Evolution for Educators: Final Recap

I’ve been meaning to write this for a couple of weeks.  Like most professors, the end of a semester is a notoriously difficult time.  This fell to the bottom of my important-things-that-need-to-be-done list.

Overall, I think I enjoyed the course.  It wasn’t really at the level that I found to be intellectually challenging, but that wasn’t the whole reason I took the course.  I wanted to experience online education, get some ideas that I could maybe take back to my classroom and teaching, and maybe learn something new.

Experiencing online education: this was the first online class I’ve ever taken as a student, and yet I’ve taught/run one for a year.  That hardly seemed fair.  I learned that like many students, I tended to procrastinate doing my coursework until the last possible minute.  I felt much happier when I did not do that–but it was admittedly rare.  I liked being able to pause the video lectures and take notes on them at my own pace–this was a definite advantage.  I could grab screenshots of what they were showing in the lectures.  Keep in mind that when I was an undergrad, laptops in class were really, really rare; most professors weren’t using PowerPoint yet, and “downloadable” lecture notes were virtually unheard-of.  This was a whole new world.  It was more physically comfortable to be sitting on my couch or curled up in bed (or, once, even while taking a hot bath), but there were more distractions that way, too.  My biggest gripe I think is that it was too easy to get a very good grade.  It’s easy to offer students multiple attempts at a quiz or test, but I could too-easily identify which questions I missed (they were clearly indicated) and easily correct that on a second attempt.  I did not have to go back and review the material to do well.  Multiple attempts are important: the internet connection can sometimes drop or your browser can crash or any host of other issues that we all encounter, and professors have to take that into account. I suppose that brings me to my next goal in taking this course.

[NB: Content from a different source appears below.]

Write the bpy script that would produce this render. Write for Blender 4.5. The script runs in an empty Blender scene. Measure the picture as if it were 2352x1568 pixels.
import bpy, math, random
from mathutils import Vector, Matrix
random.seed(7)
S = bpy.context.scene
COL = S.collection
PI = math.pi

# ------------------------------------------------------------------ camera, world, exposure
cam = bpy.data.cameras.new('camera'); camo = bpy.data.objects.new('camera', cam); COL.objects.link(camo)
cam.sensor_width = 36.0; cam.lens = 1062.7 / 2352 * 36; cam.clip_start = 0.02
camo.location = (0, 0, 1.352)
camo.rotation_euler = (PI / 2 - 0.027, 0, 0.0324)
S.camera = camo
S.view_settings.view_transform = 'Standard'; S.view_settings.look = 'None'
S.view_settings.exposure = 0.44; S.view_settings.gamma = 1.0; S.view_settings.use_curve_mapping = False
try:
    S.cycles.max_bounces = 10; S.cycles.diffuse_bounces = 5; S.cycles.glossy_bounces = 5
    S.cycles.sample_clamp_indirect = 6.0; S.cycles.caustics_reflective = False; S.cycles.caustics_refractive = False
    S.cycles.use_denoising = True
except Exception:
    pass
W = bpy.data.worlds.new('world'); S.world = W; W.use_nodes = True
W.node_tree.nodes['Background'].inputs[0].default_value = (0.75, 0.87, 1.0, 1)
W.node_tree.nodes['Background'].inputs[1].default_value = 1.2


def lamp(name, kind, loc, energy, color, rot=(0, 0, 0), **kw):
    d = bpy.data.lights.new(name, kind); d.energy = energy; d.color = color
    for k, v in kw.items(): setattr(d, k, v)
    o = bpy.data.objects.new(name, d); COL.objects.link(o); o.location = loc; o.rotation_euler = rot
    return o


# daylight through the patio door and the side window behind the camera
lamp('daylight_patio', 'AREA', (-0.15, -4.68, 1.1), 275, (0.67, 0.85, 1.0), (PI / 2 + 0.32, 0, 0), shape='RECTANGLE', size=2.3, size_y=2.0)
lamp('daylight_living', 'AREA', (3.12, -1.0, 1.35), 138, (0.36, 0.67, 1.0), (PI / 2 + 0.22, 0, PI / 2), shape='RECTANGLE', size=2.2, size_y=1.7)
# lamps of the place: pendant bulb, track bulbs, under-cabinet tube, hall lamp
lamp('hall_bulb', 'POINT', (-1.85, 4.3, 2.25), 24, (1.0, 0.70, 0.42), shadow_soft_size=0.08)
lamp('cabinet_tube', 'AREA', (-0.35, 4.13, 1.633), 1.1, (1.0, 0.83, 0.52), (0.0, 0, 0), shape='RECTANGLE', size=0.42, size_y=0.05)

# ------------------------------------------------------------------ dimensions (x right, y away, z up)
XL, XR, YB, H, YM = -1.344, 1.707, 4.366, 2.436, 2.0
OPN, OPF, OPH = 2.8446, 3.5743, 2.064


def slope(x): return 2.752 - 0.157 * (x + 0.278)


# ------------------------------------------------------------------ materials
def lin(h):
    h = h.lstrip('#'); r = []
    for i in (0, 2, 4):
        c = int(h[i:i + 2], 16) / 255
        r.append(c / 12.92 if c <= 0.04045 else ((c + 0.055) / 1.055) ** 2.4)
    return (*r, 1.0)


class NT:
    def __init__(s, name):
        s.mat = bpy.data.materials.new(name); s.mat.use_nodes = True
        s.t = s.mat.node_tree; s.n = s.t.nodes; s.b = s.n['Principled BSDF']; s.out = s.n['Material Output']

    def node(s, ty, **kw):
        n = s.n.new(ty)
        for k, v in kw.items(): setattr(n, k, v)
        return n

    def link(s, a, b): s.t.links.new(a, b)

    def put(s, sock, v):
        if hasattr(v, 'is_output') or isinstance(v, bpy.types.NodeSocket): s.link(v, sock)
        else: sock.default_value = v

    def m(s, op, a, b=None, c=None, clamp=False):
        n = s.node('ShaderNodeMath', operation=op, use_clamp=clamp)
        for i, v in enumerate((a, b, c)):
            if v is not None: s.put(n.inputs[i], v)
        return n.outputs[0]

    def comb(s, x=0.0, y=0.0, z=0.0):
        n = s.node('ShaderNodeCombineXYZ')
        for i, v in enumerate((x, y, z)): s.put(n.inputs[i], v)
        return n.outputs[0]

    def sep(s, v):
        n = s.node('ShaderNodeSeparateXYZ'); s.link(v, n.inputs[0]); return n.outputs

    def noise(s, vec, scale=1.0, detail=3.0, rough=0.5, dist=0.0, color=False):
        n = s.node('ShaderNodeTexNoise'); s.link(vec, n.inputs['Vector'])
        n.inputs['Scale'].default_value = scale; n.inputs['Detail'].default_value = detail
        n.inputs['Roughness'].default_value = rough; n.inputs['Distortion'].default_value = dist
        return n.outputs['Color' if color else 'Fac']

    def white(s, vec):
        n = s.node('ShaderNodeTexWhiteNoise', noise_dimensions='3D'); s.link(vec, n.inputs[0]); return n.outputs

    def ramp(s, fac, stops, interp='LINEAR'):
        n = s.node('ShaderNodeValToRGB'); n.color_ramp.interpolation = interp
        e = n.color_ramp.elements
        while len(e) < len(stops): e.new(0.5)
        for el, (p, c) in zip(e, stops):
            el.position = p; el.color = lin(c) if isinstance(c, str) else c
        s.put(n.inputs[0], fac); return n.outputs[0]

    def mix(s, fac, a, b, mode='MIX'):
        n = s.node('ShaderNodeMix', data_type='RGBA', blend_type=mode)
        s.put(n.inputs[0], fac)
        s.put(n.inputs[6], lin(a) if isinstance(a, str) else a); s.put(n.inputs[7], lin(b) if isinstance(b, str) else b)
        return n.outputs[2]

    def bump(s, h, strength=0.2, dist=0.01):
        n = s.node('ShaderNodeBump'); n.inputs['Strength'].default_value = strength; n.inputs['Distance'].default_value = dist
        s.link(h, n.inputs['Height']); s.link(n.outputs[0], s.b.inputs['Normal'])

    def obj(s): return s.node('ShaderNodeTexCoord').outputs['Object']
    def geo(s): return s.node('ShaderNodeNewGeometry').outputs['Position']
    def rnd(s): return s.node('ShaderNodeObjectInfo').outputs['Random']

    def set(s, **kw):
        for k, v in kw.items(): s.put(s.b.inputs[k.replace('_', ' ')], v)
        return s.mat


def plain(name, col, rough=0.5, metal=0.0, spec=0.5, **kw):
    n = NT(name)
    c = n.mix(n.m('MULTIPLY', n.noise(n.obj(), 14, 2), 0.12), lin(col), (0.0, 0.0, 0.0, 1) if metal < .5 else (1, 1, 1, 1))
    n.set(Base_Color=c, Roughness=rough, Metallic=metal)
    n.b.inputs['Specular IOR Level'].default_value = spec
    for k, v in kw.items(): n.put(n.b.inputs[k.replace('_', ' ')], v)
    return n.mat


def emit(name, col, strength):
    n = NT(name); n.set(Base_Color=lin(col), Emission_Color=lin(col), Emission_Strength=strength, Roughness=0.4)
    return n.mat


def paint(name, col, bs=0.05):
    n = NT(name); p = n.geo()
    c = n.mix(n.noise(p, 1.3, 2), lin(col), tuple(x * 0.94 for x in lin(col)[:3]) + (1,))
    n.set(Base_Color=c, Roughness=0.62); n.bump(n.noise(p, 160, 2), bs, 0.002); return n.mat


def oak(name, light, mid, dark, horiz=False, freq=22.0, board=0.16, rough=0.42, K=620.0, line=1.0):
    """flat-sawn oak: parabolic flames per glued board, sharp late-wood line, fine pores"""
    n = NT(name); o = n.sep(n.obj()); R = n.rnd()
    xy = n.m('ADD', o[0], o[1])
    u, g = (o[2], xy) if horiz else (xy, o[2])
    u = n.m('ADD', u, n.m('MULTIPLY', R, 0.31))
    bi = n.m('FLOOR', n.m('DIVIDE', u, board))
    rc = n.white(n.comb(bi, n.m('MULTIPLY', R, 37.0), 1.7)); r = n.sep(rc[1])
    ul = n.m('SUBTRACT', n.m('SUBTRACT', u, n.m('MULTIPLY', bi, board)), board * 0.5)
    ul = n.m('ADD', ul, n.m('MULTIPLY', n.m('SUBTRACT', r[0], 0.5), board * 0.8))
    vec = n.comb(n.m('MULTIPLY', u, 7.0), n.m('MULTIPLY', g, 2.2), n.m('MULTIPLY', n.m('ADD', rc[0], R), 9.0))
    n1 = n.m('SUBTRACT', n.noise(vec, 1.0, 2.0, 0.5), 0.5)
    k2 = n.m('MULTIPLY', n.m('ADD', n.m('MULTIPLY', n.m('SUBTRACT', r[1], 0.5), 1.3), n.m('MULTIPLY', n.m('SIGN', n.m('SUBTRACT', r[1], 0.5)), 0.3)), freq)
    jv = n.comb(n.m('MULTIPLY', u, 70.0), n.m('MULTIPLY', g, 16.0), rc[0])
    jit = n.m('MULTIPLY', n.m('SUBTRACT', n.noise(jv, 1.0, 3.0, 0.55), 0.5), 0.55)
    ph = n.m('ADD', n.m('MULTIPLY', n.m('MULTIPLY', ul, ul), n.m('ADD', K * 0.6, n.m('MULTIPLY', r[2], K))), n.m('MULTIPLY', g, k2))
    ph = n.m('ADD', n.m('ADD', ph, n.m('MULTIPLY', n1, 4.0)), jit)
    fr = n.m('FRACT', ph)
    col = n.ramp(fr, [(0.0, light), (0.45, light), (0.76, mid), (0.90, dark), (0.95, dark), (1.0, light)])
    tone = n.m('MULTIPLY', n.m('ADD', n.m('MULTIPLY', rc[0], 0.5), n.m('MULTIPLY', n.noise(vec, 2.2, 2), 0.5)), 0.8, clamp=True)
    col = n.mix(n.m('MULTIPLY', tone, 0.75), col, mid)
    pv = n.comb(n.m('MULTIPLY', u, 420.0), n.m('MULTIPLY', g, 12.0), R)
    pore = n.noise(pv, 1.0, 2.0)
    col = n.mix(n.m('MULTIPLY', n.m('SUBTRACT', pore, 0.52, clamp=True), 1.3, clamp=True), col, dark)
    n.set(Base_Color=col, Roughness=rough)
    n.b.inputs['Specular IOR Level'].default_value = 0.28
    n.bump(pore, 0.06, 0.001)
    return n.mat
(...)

What am I bringing back to my own classroom?  One: not making keys available to students.  Period.  I understand they want to know what they got right and what they missed, but it does not really get them to review things if you tell them “you missed #3, see, the correct answer was B, while you chose D.”   Two-peer review might actually be useful and easier to implement than I thought.  The feedback was often less than helpful on mine, but I learned two important things: it’s critical to keep the feedback anonymous.  Some of the students I talked with this term indicated that one of their least-favorite aspects of peer review was feeling pressured to give their friends (or other students in their course) a good grade–even if that pressure was purely psychological. In the example I encountered in this MOOC, we graded by using drop-down menu choices: “0: did not include references” or “1: included references.”  I would prefer to expand on that slightly to help students learn to CITE references (in-text citation), and to include quality references.  Both are critical to scientific writing. This is a more objective means of grading the papers.  In my case, a rubric was provided.  I did not like that,  either.  It made it too easy to treat the paper like a checklist.  I think providing instructions to the students on format and general expectations and maybe specific questions might be good. You could theoretically skip providing peer responses, but that cost you 20% of your grade–and I liked that a lot.  In the 2nd MOOC I took this term, there was a 10% penalty for late work turned in after a certain date.  I’m going to implement that.  I had a week where I turned in my work late.  I even took my midterm late.  I accepted the penalty without question or complaint, because I knew going into it that this would happen and I was willing to take that hit to my grade (and I really, really wanted an A).

To give an example, this term my students had to write a  mock lab report based on a simulation experiment.  I provided a pretty detailed set of questions and guidelines, but grading them was still very time-consuming.  This would be a great time to have students do peer evaluations on the experiments: they all had to do the lab part, so they should all be familiar with the work.  The drop-down menu system or something similar could easily be implemented to maintain that objectivity.  I would definitely keep the 80/20 split.  One thing that I would change: I’d allow students to submit, get their peer grades, and REVISE AND RESUBMIT.  This more closely reflects the actual process of scientific writing and can help them learn and improve.  I’m not sure how I’d weight initial & final draft though.

Other than all that, I actually really enjoyed my MOOCs.  I’m signed up for 4 more.  They’re a great way to continue to expand your knowledge and grow.